[Your task]
Starting with the first line of the data below, copy each line up to and including the one containing "steep stairs', 'board')". Pictures stay out.

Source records
+++
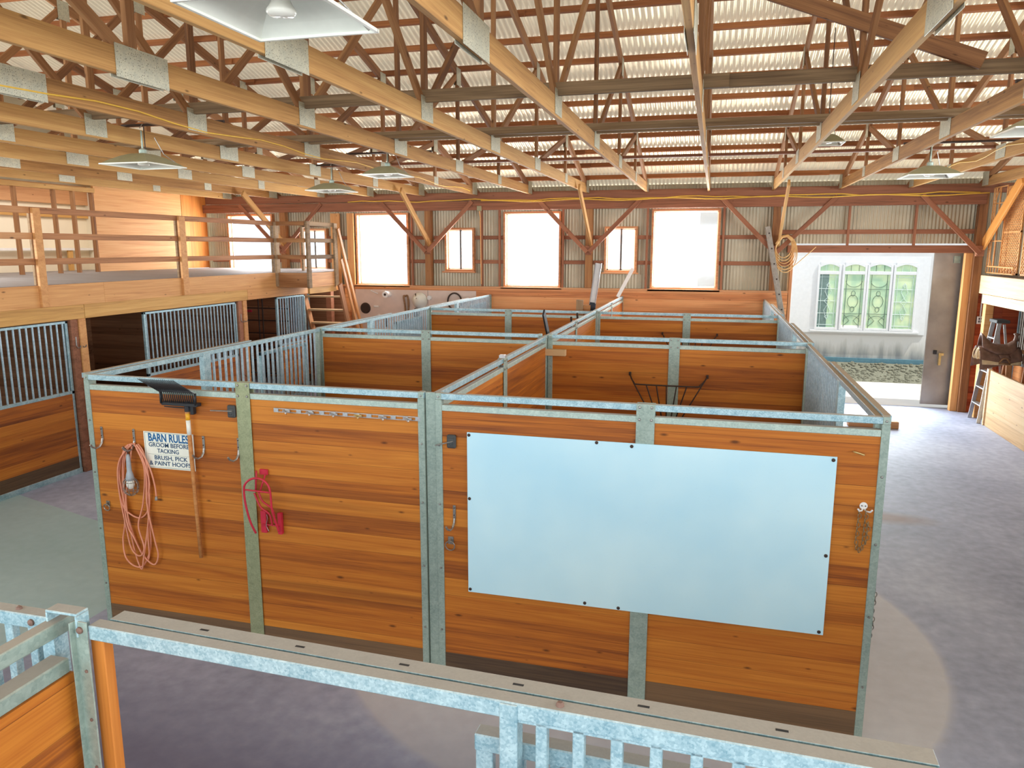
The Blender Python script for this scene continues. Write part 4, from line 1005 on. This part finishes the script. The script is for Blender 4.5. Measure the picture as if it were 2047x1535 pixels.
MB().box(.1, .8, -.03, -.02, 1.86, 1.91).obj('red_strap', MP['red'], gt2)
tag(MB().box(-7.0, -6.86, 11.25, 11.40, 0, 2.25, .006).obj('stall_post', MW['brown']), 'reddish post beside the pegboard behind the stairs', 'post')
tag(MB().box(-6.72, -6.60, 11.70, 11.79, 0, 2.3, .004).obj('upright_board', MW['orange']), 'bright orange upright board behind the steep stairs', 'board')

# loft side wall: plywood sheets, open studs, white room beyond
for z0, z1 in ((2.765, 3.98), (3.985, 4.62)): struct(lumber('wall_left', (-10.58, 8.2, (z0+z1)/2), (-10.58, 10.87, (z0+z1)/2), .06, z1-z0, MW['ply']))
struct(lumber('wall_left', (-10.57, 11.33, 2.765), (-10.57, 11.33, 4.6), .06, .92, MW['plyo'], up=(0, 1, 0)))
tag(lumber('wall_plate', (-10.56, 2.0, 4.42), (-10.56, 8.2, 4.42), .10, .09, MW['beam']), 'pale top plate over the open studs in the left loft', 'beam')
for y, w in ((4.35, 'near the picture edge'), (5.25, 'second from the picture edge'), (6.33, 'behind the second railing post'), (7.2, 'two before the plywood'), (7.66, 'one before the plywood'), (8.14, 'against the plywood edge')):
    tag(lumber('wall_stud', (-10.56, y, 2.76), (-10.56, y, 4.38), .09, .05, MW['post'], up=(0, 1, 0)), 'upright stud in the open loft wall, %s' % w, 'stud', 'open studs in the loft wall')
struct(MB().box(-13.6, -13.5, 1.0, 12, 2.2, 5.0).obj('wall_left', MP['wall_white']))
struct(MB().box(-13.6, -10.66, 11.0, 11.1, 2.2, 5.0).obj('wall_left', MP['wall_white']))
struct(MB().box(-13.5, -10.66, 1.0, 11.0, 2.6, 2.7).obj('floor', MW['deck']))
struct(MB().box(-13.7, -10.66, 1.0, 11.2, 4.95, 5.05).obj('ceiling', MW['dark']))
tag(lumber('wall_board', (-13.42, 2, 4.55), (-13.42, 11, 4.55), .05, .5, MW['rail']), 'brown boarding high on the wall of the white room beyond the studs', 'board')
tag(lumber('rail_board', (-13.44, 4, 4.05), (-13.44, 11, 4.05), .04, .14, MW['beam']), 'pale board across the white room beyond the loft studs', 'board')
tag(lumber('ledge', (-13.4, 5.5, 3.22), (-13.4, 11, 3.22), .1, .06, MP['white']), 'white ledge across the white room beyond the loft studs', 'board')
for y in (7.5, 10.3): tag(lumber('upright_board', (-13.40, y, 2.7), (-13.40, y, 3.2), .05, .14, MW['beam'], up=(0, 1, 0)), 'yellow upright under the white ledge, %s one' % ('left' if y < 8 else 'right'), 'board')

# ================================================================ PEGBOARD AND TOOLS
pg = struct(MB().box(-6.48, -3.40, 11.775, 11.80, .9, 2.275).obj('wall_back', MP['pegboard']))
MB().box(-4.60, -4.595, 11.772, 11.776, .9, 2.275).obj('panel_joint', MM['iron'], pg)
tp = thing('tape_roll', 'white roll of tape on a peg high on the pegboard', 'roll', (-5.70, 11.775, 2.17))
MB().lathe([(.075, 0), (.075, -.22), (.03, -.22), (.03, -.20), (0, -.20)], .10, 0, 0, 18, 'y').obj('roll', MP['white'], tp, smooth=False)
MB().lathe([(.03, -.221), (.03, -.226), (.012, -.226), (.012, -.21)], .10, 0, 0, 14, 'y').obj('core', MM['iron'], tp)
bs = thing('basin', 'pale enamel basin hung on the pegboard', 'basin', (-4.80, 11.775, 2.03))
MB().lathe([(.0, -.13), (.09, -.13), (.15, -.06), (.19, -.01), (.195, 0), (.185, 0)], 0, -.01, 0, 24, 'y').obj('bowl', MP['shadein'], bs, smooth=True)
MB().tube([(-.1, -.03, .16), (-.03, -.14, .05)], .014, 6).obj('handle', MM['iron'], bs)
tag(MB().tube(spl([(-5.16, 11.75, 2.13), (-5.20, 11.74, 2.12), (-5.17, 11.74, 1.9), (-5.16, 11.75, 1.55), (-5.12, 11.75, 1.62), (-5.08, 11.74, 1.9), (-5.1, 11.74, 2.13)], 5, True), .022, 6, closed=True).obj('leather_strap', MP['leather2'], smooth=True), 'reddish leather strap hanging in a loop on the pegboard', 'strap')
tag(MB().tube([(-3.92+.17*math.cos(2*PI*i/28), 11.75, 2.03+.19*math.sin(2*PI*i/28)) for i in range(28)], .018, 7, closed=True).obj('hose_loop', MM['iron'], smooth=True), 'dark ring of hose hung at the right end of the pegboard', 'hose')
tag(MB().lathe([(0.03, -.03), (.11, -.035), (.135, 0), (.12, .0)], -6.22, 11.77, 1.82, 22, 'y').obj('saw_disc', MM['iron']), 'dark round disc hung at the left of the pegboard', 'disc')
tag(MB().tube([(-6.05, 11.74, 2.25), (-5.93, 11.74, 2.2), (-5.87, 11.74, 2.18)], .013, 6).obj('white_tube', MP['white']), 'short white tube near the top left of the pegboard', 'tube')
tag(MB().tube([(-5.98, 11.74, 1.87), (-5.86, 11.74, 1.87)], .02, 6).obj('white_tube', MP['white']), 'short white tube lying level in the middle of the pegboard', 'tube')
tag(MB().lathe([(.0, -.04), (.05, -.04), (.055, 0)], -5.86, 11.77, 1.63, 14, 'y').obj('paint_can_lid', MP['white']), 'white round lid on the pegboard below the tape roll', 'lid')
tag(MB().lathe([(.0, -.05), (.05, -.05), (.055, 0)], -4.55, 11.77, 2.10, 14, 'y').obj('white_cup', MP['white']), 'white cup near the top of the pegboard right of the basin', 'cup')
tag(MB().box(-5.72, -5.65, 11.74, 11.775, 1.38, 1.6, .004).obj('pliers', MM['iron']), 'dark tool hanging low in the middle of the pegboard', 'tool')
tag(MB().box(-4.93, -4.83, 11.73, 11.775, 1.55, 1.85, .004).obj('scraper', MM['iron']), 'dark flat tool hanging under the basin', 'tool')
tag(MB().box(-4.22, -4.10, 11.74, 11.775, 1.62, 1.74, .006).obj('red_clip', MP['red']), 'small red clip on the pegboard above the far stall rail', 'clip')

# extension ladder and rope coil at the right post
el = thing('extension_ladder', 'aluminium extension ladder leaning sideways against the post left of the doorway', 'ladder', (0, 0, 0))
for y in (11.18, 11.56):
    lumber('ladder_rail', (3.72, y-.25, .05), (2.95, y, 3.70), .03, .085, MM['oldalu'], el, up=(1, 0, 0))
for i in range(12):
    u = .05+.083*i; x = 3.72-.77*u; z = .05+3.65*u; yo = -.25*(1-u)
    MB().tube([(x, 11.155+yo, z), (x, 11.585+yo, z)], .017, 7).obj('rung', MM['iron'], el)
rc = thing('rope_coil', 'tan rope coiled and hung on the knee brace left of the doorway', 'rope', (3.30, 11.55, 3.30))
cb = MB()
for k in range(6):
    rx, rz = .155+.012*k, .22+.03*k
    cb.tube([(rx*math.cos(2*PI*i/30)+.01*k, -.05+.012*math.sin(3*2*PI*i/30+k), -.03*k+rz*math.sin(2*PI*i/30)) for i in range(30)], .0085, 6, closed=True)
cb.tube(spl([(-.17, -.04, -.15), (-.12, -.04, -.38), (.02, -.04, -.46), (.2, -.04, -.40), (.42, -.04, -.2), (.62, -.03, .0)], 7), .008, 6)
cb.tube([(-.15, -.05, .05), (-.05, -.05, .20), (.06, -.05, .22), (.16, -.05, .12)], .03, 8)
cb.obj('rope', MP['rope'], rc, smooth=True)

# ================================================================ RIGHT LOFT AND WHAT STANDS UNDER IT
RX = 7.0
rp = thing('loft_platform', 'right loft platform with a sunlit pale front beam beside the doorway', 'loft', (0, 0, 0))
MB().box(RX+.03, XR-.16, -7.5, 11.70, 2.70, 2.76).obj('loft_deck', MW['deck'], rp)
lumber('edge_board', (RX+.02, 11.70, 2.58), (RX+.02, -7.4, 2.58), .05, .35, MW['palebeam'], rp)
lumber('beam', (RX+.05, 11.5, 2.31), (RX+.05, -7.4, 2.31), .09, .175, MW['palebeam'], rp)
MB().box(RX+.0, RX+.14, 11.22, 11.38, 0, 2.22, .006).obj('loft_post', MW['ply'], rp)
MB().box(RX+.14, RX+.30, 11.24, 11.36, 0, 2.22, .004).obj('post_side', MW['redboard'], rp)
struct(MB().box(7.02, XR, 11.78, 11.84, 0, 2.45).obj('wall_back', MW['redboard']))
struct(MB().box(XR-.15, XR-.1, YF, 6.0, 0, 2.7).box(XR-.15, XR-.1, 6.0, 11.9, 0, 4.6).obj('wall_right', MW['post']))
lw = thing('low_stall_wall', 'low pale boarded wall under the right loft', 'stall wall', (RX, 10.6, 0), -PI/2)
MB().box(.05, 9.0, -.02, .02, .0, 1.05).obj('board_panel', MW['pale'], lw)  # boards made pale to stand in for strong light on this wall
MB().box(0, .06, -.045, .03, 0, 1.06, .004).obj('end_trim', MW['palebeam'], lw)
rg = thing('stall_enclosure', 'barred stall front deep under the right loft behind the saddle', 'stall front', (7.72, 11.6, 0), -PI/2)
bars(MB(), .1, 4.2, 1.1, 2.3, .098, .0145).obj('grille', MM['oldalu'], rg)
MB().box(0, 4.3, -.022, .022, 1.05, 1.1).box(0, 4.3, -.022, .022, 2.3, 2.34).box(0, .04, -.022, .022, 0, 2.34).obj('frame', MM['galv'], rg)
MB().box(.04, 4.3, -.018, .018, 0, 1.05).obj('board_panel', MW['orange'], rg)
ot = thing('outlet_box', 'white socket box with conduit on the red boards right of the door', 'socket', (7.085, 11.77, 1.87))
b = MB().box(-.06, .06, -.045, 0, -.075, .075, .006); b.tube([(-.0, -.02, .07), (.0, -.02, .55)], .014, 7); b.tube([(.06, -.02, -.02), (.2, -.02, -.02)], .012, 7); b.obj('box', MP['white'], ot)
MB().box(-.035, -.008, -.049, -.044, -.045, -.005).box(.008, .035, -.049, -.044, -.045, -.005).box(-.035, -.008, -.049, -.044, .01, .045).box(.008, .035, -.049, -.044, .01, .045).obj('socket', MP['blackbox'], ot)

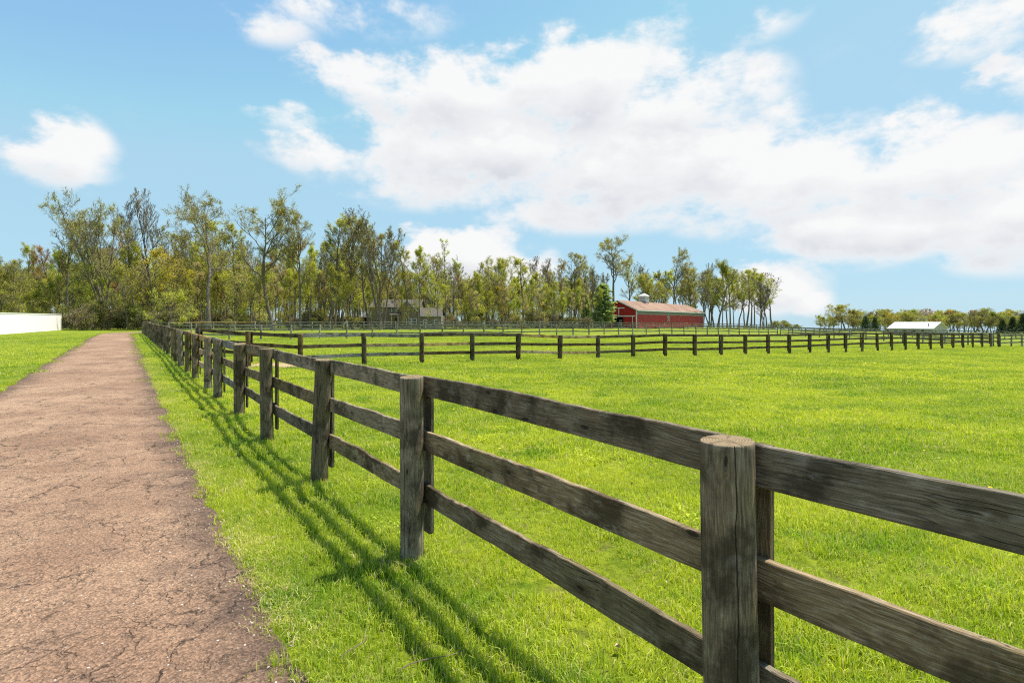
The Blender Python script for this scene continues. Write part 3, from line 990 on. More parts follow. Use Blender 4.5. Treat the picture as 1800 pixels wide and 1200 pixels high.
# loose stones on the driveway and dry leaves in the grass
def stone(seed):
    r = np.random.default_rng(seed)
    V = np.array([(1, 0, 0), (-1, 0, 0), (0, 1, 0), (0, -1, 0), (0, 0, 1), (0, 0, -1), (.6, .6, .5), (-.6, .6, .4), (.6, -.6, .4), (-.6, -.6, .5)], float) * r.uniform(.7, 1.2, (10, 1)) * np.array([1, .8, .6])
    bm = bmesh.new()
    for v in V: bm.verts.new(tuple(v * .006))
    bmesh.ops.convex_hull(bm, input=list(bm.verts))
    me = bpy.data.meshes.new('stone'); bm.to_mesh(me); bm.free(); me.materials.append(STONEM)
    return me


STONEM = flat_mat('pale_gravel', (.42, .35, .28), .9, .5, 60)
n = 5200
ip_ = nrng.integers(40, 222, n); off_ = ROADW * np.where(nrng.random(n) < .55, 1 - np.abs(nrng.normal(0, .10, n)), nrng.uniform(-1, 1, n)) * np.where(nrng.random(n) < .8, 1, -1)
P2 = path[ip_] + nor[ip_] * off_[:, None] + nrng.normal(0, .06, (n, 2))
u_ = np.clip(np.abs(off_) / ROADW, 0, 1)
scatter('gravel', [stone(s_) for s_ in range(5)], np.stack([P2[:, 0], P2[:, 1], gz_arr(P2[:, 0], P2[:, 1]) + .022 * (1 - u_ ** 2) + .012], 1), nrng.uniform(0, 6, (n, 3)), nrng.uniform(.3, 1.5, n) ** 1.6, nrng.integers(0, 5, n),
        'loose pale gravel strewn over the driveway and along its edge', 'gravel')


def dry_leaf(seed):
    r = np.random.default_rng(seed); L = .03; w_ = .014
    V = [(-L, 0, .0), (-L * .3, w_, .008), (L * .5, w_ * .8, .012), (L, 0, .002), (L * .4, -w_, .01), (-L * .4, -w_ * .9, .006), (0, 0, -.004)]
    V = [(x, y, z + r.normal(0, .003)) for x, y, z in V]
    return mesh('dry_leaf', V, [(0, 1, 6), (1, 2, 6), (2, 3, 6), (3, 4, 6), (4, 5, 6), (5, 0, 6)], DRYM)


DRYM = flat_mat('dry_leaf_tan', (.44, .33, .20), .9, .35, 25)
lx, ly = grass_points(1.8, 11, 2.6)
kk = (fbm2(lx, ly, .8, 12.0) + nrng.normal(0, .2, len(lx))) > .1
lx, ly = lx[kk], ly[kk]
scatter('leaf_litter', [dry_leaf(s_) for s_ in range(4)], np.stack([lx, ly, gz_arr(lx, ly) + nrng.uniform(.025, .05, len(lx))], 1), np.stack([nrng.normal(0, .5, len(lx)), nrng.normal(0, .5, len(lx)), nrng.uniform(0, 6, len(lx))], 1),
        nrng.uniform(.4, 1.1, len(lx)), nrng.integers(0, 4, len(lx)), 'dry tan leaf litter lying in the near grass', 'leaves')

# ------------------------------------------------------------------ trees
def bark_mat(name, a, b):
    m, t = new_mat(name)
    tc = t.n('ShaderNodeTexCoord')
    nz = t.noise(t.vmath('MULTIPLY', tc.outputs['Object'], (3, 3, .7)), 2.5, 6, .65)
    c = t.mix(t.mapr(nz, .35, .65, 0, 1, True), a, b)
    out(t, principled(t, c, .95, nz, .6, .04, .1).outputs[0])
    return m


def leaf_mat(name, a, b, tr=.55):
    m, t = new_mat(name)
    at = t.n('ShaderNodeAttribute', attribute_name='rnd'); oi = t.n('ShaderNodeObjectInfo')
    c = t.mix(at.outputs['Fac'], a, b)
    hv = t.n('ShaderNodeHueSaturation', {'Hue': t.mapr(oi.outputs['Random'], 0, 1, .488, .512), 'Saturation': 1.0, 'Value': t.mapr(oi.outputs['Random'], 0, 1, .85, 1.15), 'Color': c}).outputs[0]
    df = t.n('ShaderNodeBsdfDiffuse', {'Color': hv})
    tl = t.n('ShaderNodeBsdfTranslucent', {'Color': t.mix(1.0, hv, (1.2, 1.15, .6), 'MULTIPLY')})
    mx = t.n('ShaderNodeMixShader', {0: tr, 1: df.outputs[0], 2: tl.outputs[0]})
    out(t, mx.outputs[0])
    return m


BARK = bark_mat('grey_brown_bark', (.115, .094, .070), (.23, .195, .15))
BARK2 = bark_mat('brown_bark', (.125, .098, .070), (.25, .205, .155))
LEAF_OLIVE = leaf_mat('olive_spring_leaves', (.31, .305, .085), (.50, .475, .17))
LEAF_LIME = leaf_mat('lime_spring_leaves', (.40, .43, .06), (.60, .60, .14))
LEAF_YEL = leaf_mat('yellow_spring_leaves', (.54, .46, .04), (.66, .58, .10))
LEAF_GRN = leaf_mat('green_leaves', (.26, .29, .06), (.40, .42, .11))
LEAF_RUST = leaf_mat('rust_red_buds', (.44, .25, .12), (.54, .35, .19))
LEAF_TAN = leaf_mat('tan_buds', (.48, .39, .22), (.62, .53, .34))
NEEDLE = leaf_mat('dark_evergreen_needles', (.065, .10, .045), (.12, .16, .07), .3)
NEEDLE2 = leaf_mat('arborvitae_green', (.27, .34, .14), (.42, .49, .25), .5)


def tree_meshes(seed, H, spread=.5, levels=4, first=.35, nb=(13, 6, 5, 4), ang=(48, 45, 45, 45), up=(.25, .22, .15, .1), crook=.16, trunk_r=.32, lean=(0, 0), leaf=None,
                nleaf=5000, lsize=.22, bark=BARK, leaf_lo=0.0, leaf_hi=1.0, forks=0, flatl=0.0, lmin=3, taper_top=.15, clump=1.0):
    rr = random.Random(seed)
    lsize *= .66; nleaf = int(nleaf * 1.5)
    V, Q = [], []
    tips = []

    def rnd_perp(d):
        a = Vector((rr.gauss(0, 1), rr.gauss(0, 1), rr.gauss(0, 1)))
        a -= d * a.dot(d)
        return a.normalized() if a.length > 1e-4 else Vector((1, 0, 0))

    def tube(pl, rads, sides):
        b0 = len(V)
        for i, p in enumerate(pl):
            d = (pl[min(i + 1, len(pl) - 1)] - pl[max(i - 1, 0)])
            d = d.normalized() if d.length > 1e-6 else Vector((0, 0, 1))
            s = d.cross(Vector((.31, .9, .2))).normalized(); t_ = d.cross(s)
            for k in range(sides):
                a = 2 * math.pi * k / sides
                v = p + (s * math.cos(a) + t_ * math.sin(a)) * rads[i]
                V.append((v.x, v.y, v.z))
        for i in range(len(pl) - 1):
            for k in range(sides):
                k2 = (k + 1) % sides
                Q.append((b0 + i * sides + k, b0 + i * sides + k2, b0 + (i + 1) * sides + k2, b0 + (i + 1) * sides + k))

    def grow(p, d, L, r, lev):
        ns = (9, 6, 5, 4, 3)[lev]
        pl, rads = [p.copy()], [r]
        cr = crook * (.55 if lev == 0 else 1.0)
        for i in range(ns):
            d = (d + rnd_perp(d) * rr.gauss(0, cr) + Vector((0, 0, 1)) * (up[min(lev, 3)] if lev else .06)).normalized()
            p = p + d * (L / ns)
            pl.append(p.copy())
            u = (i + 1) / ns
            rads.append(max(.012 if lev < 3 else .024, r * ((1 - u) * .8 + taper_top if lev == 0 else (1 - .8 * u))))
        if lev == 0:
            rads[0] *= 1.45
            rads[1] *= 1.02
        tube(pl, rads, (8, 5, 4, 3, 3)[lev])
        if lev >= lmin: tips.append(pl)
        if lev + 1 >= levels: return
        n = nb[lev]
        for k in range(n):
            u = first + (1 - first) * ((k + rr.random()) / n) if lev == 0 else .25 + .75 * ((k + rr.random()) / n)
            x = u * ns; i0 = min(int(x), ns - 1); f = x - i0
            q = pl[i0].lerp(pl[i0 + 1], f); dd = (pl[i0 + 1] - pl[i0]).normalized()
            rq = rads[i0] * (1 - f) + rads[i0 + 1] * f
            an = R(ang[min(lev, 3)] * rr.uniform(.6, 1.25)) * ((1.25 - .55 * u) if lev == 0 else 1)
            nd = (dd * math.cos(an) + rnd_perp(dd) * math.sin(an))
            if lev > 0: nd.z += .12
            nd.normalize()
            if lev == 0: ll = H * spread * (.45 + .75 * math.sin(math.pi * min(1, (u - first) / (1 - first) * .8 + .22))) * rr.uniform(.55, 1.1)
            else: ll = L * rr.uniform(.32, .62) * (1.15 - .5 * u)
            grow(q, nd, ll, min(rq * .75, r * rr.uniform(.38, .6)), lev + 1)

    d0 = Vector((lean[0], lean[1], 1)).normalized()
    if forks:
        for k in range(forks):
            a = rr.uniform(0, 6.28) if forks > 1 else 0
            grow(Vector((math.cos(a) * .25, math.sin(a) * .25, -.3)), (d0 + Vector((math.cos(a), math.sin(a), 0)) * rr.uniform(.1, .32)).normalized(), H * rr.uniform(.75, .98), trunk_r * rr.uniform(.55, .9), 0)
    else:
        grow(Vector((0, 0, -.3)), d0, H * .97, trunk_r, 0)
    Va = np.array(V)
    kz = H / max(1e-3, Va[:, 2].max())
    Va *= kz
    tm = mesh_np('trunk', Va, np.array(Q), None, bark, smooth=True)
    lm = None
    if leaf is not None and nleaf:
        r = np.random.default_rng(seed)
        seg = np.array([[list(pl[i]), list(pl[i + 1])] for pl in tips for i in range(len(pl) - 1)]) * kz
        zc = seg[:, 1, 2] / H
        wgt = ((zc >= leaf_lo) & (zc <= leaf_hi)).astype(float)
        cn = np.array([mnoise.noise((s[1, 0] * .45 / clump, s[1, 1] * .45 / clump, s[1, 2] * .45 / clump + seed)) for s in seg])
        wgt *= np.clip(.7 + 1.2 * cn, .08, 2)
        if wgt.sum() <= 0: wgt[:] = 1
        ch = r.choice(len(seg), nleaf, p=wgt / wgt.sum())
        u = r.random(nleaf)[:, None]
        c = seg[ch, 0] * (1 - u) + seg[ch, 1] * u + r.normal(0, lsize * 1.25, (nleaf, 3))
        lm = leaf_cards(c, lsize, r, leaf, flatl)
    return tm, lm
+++
[Complete response]
The Blender Python script for this scene continues. Write part 4, from line 1005 on. This part finishes the script. The script is for Blender 4.5. Measure the picture as if it were 2047x1535 pixels.
MB().box(.1, .8, -.03, -.02, 1.86, 1.91).obj('red_strap', MP['red'], gt2)
tag(MB().box(-7.0, -6.86, 11.25, 11.40, 0, 2.25, .006).obj('stall_post', MW['brown']), 'reddish post beside the pegboard behind the stairs', 'post')
tag(MB().box(-6.72, -6.60, 11.70, 11.79, 0, 2.3, .004).obj('upright_board', MW['orange']), 'bright orange upright board behind the steep stairs', 'board')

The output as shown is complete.